[start Recorded information]
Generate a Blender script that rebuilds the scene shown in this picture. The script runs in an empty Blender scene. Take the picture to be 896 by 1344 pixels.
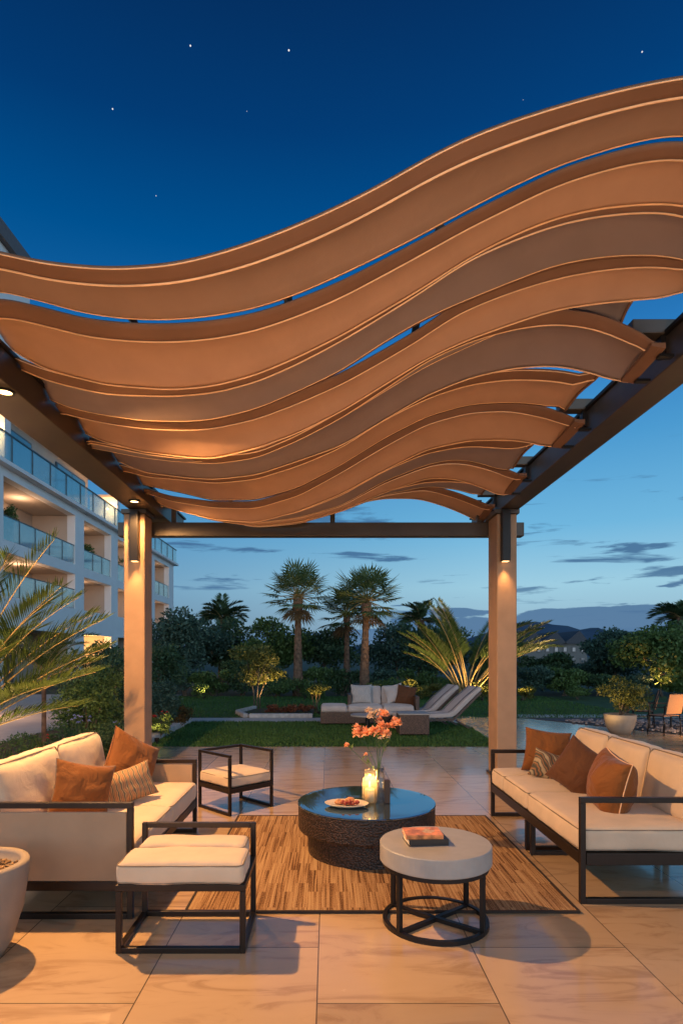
import bpy, math, random
import numpy as np
from mathutils import Vector, Matrix, noise as mnoise
random.seed(7); rng = np.random.default_rng(7)
R = math.radians; PI = math.pi
scene = bpy.context.scene
COL = scene.collection
F = 780.0; CX = 430.0; HY = 860.0; EYE = 1.45
def W(px, py, D): return Vector(((px-CX)*D/F, D, EYE+(HY-py)*D/F))
def G(px, py):
    D = EYE*F/(py-HY); return Vector(((px-CX)*D/F, D, 0))

# ------------------------------------------------------------------ materials
def srgb(*c):
    return tuple(((v/255)/12.92 if v/255 <= .04045 else ((v/255+.055)/1.055)**2.4) for v in c)+(1,)
def newmat(name):
    m = bpy.data.materials.new(name); m.use_nodes = True
    nt = m.node_tree; b = nt.nodes['Principled BSDF']
    return m, nt, b
def L(nt, a, b): nt.links.new(a, b)
def N(nt, t, **kw):
    n = nt.nodes.new(t)
    for k, v in kw.items(): setattr(n, k, v)
    return n
def mat(name, col, rough=.6, metal=0, var=.12, scale=8, bump=0, bscale=200, spec=.5, coat=0, detail=4):
    m, nt, b = newmat(name)
    tc = N(nt, 'ShaderNodeTexCoord')
    no = N(nt, 'ShaderNodeTexNoise'); no.inputs['Scale'].default_value = scale; no.inputs['Detail'].default_value = detail
    L(nt, tc.outputs['Object'], no.inputs['Vector'])
    r = N(nt, 'ShaderNodeValToRGB'); e = r.color_ramp.elements
    e[0].position = .3; e[1].position = .7
    e[0].color = tuple(c*(1-var) for c in col[:3])+(1,); e[1].color = tuple(min(1, c*(1+var)) for c in col[:3])+(1,)
    L(nt, no.outputs['Fac'], r.inputs[0]); L(nt, r.outputs[0], b.inputs['Base Color'])
    b.inputs['Roughness'].default_value = rough; b.inputs['Metallic'].default_value = metal
    b.inputs['Specular IOR Level'].default_value = spec; b.inputs['Coat Weight'].default_value = coat
    if bump:
        n2 = N(nt, 'ShaderNodeTexNoise'); n2.inputs['Scale'].default_value = bscale; n2.inputs['Detail'].default_value = 3
        L(nt, tc.outputs['Object'], n2.inputs['Vector'])
        bp = N(nt, 'ShaderNodeBump'); bp.inputs['Strength'].default_value = bump; bp.inputs['Distance'].default_value = .01
        L(nt, n2.outputs['Fac'], bp.inputs['Height']); L(nt, bp.outputs[0], b.inputs['Normal'])
    return m
def emit(name, col, s):
    m, nt, b = newmat(name)
    b.inputs['Emission Color'].default_value = col; b.inputs['Emission Strength'].default_value = s
    b.inputs['Base Color'].default_value = col
    return m
def leafmat(name, c1, c2, trans=.25, rough=.5, scale=2.5):
    m, nt, b = newmat(name)
    geo = N(nt, 'ShaderNodeNewGeometry')
    no = N(nt, 'ShaderNodeTexNoise'); no.inputs['Scale'].default_value = scale
    L(nt, geo.outputs['Position'], no.inputs['Vector'])
    ad = N(nt, 'ShaderNodeMath', operation='MULTIPLY_ADD'); ad.inputs[1].default_value = .45
    L(nt, geo.outputs['Random Per Island'], ad.inputs[0])
    sc = N(nt, 'ShaderNodeMath', operation='MULTIPLY'); sc.inputs[1].default_value = .6
    L(nt, no.outputs['Fac'], sc.inputs[0]); L(nt, sc.outputs[0], ad.inputs[2])
    r = N(nt, 'ShaderNodeValToRGB'); e = r.color_ramp.elements
    e[0].position = .2; e[0].color = c1+(1,); e[1].position = .75; e[1].color = c2+(1,)
    L(nt, ad.outputs[0], r.inputs[0]); L(nt, r.outputs[0], b.inputs['Base Color'])
    b.inputs['Roughness'].default_value = rough; b.inputs['Specular IOR Level'].default_value = .3
    tr = N(nt, 'ShaderNodeBsdfTranslucent'); L(nt, r.outputs[0], tr.inputs['Color'])
    mx = N(nt, 'ShaderNodeMixShader'); mx.inputs[0].default_value = trans
    L(nt, b.outputs[0], mx.inputs[1]); L(nt, tr.outputs[0], mx.inputs[2])
    L(nt, mx.outputs[0], nt.nodes['Material Output'].inputs['Surface'])
    return m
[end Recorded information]
## Directions
Print the complete listing exactly as it stands, without its pictures.

## Result of this task
Generate a Blender script that rebuilds the scene shown in this picture. The script runs in an empty Blender scene. Take the picture to be 896 by 1344 pixels.
import bpy, math, random
import numpy as np
from mathutils import Vector, Matrix, noise as mnoise
random.seed(7); rng = np.random.default_rng(7)
R = math.radians; PI = math.pi
scene = bpy.context.scene
COL = scene.collection
F = 780.0; CX = 430.0; HY = 860.0; EYE = 1.45
def W(px, py, D): return Vector(((px-CX)*D/F, D, EYE+(HY-py)*D/F))
def G(px, py):
    D = EYE*F/(py-HY); return Vector(((px-CX)*D/F, D, 0))

# ------------------------------------------------------------------ materials
def srgb(*c):
    return tuple(((v/255)/12.92 if v/255 <= .04045 else ((v/255+.055)/1.055)**2.4) for v in c)+(1,)
def newmat(name):
    m = bpy.data.materials.new(name); m.use_nodes = True
    nt = m.node_tree; b = nt.nodes['Principled BSDF']
    return m, nt, b
def L(nt, a, b): nt.links.new(a, b)
def N(nt, t, **kw):
    n = nt.nodes.new(t)
    for k, v in kw.items(): setattr(n, k, v)
    return n
def mat(name, col, rough=.6, metal=0, var=.12, scale=8, bump=0, bscale=200, spec=.5, coat=0, detail=4):
    m, nt, b = newmat(name)
    tc = N(nt, 'ShaderNodeTexCoord')
    no = N(nt, 'ShaderNodeTexNoise'); no.inputs['Scale'].default_value = scale; no.inputs['Detail'].default_value = detail
    L(nt, tc.outputs['Object'], no.inputs['Vector'])
    r = N(nt, 'ShaderNodeValToRGB'); e = r.color_ramp.elements
    e[0].position = .3; e[1].position = .7
    e[0].color = tuple(c*(1-var) for c in col[:3])+(1,); e[1].color = tuple(min(1, c*(1+var)) for c in col[:3])+(1,)
    L(nt, no.outputs['Fac'], r.inputs[0]); L(nt, r.outputs[0], b.inputs['Base Color'])
    b.inputs['Roughness'].default_value = rough; b.inputs['Metallic'].default_value = metal
    b.inputs['Specular IOR Level'].default_value = spec; b.inputs['Coat Weight'].default_value = coat
    if bump:
        n2 = N(nt, 'ShaderNodeTexNoise'); n2.inputs['Scale'].default_value = bscale; n2.inputs['Detail'].default_value = 3
        L(nt, tc.outputs['Object'], n2.inputs['Vector'])
        bp = N(nt, 'ShaderNodeBump'); bp.inputs['Strength'].default_value = bump; bp.inputs['Distance'].default_value = .01
        L(nt, n2.outputs['Fac'], bp.inputs['Height']); L(nt, bp.outputs[0], b.inputs['Normal'])
    return m
def emit(name, col, s):
    m, nt, b = newmat(name)
    b.inputs['Emission Color'].default_value = col; b.inputs['Emission Strength'].default_value = s
    b.inputs['Base Color'].default_value = col
    return m
def leafmat(name, c1, c2, trans=.25, rough=.5, scale=2.5):
    m, nt, b = newmat(name)
    geo = N(nt, 'ShaderNodeNewGeometry')
    no = N(nt, 'ShaderNodeTexNoise'); no.inputs['Scale'].default_value = scale
    L(nt, geo.outputs['Position'], no.inputs['Vector'])
    ad = N(nt, 'ShaderNodeMath', operation='MULTIPLY_ADD'); ad.inputs[1].default_value = .45
    L(nt, geo.outputs['Random Per Island'], ad.inputs[0])
    sc = N(nt, 'ShaderNodeMath', operation='MULTIPLY'); sc.inputs[1].default_value = .6
    L(nt, no.outputs['Fac'], sc.inputs[0]); L(nt, sc.outputs[0], ad.inputs[2])
    r = N(nt, 'ShaderNodeValToRGB'); e = r.color_ramp.elements
    e[0].position = .2; e[0].color = c1+(1,); e[1].position = .75; e[1].color = c2+(1,)
    L(nt, ad.outputs[0], r.inputs[0]); L(nt, r.outputs[0], b.inputs['Base Color'])
    b.inputs['Roughness'].default_value = rough; b.inputs['Specular IOR Level'].default_value = .3
    tr = N(nt, 'ShaderNodeBsdfTranslucent'); L(nt, r.outputs[0], tr.inputs['Color'])
    mx = N(nt, 'ShaderNodeMixShader'); mx.inputs[0].default_value = trans
    L(nt, b.outputs[0], mx.inputs[1]); L(nt, tr.outputs[0], mx.inputs[2])
    L(nt, mx.outputs[0], nt.nodes['Material Output'].inputs['Surface'])
    return m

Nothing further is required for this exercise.